Вспоминаю встречу с Михаилом Леонтьевым годы спустя, в 2002 году, в Ханкале, когда я служил заместителем командующего федеральными силами в Чечне. Михаил протянул руку и сказал: «Привет от Бори Багаряцкого». Рекомендации-пояснения стали ни к чему…
Время, как ни банально звучит, развело почти всех. И с Мишей Леонтьевым, и с Витей Куллэ мы перезваниваемся от случая к случаю. А ведь именно с Витей я проводил поэтический вечер, один из первых в своей жизни. Организованный Борей Багаряцким. Кстати, именно он издал первую книгу стихов Виктора Куллэ, стартовую в его дальнейшем творчестве.
Каким Борис запомнился? Природный модератор, но не арбитр. Хотя бывал и горяч. Идеалист-бессребреник и прагматичный газетчик в одном лице... Писал на экономические темы. Иногда с самоопровержениями.
Без видимых признаков преуспеяния, но часто в новом галстуке (иногда мне дарил «приевшийся»). Хотя мог выйти к гостям в трусах и очень домашней футболке. Курил трубку. Лексикон – продвинутый: экспонентность… точка бифуркации… Но не без матерка. Иногда – ничем не заменимого. О поворотах его прежней судьбы говорить не хочу.

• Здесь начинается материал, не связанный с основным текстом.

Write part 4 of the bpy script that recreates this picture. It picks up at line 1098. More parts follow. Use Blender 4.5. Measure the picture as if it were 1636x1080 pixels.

Улица Грановского теперь снова – Романов переулок. Борис Багаряцкий ушел в 2006-м. На поминках кто-то предложил по очереди вспоминать что-нибудь веселое, связанное с ним. Сюжетов оказалось много...
* * *
О квартире № 23 каждый вспоминает свое. Повторю: иногда предвзято. Не буду ничего опровергать. Идейно-политические, вкусовые или даже конспирологические допущения (кто кого
подставил) – вне темы. Как и «пятая графа», для некоторых важная. Сам Борис Багаряцкий был русско-крымско-татарского происхождения.
Да, он считал себя либералом и рыночником, как и многие в его окружении: время было такое. Но и несогласных выслушивал до конца: «антигосударственником» не был. Провожая в очередную «сомнительную» для многих командировку, он меня скорее подбадривал: у себя в Питере и в его московской квартире я оставлял «заначку», так сказать, ритуальный стимул. Чтобы было чем гарантированно отметить мое возвращение. Кстати, и телесериал «Честь имею» (я стал одним из сценаристов) он встретил эмоциональнее и теплее «традиционных» критиков-патриотов.
Не только о квартире (точнее – квартирах) и их хозяине идет речь. И не только о времени надежд. Оно обратилось еще и в бремя для многих соотечественников. Уходит в прошлое роль добросовестного коммуникатора-посредника.
* * *
Спорные, но незабываемые 80–90-е «просятся» в день сегодняшний. Не хочется переходить к публицистике, но вот некоторые вопросы, на которые и сегодня ответ расплывчат. В чем состоит политическая роль интеллигенции? В первую очередь творческой, в частности столичной? Как и на чем она самоорганизуется? Не слишком ли тоталитарны воззрения многих ее авторитетов? Где конструктивная оппозиция? Чем, какой социологией подтверждается оппозиционная повестка, безальтернативность которой для многих сомнительна?
«Помещаются» ли даже в России «государство и революция»? Как быть, если со времен Герцена российская власть находится под огнем, порой – буквально? Кому больше «не повезло»: России с оппозицией или оппозиции с Россией? Почему мнение «государева защитника» называется «проплаченной пропагандой», противостоящей «свободной журналистике», она что – бесплатная?..
* * *
Вечен только поиск. Ответов в том числе. И память о том, кто ее заслужил.